Saturday, January 29, 2005

disappointment

C and I were supposed to have a little escape tonight, nothing fancy, just an hour and a half at our local pub's roast beef dinner night, just a few blocks from here with James watching the babies. When I went up to have a quick shower and make myself presentable I asked James to keep an eye on the babies, and by the time I had finished my shower (10 minutes later) Jonah had demolished a loaf of bread while James watched cartoons, completely unaware. He's a good kid, but still too young to be entrusted with the kids.

I'm bitterly disappointed. Not only about missing out on a small piece of alone time with my husband but because I've lived in Ottawa 9 years now, and in this house 7 years, and I have no friends who I could call to watch the kids. My inlaws are both over 70, my parents live 4 hours away, my brother on another continent. There are very few teens in my neighbourhood (and I can't afford to pay for a sitter and dinner anyway). There's just no one I can call when I need help. I'm not exactly a loner but somehow I've been unable to make very many friends here, certainly not many I can call in a pinch. Which means that not only do I have no one to call to help, I have no one to call and cry about my bummer of an evening. Or my bummer of a life lately.

Surely making friends is easier when you're an adult, when it no longer matters if you have the latest clothes, the right hair, or listen to the right music? Why are all of these grown up things so damned impossible for me to master?

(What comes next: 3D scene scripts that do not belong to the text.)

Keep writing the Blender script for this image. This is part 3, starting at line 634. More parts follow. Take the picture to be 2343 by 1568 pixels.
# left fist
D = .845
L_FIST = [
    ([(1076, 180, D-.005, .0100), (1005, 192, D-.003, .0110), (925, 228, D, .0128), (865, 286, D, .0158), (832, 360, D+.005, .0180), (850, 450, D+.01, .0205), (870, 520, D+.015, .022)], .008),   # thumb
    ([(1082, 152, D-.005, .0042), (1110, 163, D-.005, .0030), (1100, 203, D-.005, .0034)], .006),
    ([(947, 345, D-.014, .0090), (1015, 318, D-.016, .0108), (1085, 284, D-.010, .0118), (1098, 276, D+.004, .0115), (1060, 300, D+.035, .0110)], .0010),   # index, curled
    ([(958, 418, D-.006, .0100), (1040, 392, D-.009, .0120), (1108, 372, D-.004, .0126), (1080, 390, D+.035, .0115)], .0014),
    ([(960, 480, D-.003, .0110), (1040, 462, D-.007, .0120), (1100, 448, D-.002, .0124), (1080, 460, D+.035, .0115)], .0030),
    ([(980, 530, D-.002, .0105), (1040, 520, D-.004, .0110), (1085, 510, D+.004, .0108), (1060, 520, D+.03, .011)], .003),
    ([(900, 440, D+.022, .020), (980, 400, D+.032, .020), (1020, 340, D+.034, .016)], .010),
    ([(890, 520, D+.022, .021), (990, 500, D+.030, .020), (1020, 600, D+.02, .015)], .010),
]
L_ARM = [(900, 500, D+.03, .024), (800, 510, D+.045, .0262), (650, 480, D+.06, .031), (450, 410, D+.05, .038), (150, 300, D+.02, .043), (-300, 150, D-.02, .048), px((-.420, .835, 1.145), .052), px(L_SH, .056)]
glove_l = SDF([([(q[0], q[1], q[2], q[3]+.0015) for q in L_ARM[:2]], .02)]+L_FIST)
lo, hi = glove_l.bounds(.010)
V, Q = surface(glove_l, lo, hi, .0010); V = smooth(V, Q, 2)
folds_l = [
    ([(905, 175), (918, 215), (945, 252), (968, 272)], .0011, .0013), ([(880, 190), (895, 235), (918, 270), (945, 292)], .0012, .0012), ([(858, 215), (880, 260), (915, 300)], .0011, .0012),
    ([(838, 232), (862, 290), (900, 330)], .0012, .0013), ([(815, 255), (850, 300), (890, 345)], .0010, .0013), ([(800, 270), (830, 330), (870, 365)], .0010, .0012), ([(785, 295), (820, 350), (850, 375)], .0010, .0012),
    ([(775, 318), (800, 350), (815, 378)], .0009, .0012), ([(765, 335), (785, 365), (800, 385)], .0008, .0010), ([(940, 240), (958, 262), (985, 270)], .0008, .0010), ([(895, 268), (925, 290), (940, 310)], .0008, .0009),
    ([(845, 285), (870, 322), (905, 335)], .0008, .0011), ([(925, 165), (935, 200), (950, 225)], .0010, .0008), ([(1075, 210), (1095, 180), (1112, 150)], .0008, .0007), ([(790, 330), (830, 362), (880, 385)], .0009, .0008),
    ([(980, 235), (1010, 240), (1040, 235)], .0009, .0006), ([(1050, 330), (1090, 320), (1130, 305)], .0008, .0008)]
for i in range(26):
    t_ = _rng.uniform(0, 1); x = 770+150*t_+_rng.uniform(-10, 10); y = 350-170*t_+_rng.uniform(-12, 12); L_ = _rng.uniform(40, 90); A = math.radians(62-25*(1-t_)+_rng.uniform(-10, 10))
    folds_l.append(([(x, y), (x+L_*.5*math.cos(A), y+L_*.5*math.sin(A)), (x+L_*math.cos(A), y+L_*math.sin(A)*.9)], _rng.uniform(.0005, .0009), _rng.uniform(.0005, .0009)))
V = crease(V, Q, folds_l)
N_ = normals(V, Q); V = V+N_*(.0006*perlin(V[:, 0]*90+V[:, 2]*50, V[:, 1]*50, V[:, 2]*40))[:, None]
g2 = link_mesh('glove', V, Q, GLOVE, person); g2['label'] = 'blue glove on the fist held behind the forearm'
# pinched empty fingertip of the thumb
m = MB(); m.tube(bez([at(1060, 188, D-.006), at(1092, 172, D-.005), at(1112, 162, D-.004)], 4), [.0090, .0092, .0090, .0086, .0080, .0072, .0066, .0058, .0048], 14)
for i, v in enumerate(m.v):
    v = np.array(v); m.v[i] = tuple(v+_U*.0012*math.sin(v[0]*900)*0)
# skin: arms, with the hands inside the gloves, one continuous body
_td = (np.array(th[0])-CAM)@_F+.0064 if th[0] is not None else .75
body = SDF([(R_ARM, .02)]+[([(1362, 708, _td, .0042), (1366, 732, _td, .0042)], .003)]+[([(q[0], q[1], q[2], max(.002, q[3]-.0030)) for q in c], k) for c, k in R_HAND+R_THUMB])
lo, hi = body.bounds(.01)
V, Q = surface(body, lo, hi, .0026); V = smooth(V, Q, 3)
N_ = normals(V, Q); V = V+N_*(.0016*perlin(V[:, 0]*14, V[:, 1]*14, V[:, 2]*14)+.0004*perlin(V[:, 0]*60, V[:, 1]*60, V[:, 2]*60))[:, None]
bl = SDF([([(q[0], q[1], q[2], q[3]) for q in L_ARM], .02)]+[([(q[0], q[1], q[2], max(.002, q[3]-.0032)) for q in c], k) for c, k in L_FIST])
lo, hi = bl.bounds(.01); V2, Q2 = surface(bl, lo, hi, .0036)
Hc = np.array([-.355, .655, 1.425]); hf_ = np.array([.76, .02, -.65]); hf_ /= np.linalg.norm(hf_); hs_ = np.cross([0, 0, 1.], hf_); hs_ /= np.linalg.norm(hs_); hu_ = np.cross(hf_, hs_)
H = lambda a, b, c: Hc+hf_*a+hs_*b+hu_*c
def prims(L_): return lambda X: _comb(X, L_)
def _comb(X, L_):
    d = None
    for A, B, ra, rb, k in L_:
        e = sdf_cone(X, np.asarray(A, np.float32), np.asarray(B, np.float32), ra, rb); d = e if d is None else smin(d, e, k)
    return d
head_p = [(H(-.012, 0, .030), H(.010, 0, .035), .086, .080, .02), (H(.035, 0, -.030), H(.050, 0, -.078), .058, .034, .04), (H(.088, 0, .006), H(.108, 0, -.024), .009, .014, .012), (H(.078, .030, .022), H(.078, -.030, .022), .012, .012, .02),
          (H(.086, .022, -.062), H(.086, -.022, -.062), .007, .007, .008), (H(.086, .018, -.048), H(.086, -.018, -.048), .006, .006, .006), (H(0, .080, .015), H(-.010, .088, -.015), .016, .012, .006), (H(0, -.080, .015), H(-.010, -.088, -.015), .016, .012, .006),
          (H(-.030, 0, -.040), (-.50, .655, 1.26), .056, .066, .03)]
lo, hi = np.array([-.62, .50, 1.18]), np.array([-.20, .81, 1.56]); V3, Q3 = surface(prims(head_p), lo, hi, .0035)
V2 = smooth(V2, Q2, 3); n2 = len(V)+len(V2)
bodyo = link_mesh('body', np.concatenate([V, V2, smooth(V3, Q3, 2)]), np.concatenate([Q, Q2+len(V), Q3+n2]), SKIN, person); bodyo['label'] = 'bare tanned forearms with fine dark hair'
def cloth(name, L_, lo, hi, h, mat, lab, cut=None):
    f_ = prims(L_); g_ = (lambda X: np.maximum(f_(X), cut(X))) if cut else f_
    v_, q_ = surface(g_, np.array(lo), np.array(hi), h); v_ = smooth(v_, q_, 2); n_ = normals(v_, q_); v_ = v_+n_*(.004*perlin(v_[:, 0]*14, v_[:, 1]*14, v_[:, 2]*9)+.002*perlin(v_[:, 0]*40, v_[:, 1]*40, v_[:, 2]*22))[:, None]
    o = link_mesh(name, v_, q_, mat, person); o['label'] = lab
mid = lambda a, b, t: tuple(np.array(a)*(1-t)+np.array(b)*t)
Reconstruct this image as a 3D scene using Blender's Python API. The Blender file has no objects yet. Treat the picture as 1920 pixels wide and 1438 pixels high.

I can't emphasize how much I need - no WE need - some help. We're so damned tired, neither of us has slept a whole night in more than 2 months. Jonah is super cranky in the evenings (I guess because he's tired) and super cranky in the mornings (from being awoken before he's had enough sleep because he's awake half the night) so it feels like he cries all the damn time. We're short with him because we're so freaking sick of listening to him scream, then we're short with each other because we're frustrated, we're worn down and we're so damned isolated. It really feels like lately the only way we communicate at all is by sniping at each other. Our conversations revolve around how broke we are, whether Jonah has something wrong with him, how the hell to deal with James and his teenaged attitude. Once the kids are finally in bed we spend that precious hour before we collapse into bed and near instant sleep apart - him in front of the TV, me at the computer or at my desk crafting. The little things we used to do together are just a memory, lost in the haze of this continued existence, for we don't really live anymore.